A neighborhood cookout in the Crieve Hall area last week was absent any talk of house prices or property tax increasesa first for Davidson County this year.
It wasn't until after the party at the home of Mark and Sandy Timothy was over that several attendees realized that the dozen or so neighbors had spent roughly three hours discussing more substantive topics.
"I remember some people talking about their families and how proud they are of their kids," one neighbor at the event recalled. "Somebody's husband had just finished a graduate degree and we talked about that for a while, and then somehow we got going on what books had most influenced our lives, and everybody had a turn at that.
"Toward the end, after a few beers, we even had kind of a mini-debate about stem-cell research, all very respectful. But I don't get it. No real estate chatter? How did that happen?"
This lapse makes the Crieve Hall cookout unique among such events in all parts of the county this year, says William S. Markham, professor of social economics at Belmont University.
"Our research shows that at Davidson County cookouts so far this year, 63 percent of the discussions have revolved around the sale prices of neighboring houses, the magnitude of property tax increases, and how nobody can believe how crazy it all is," Markham says.
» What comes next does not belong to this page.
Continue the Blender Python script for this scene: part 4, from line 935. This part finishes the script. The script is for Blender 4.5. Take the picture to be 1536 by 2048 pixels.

"The second most discussed topic is the weather, at 24 percent of total conversation time. So the Timothy family cookout somehow avoided the conversation topics that accounted for 88 percent of the conversations at typical cookouts. I may get a research paper out of this," he added.
"We didn't plan it, and I don't know how it happened," says Mark Timothy, host of the freakish cookout. "In fact, a couple of days later I saw my neighbor in the yard and the first thing he said was, 'Did you hear what they're asking for that brick rancher in the next block?'
"I guess for that one night, we just forgot."
(The Fabricator is satire. Don't believe everything you read.)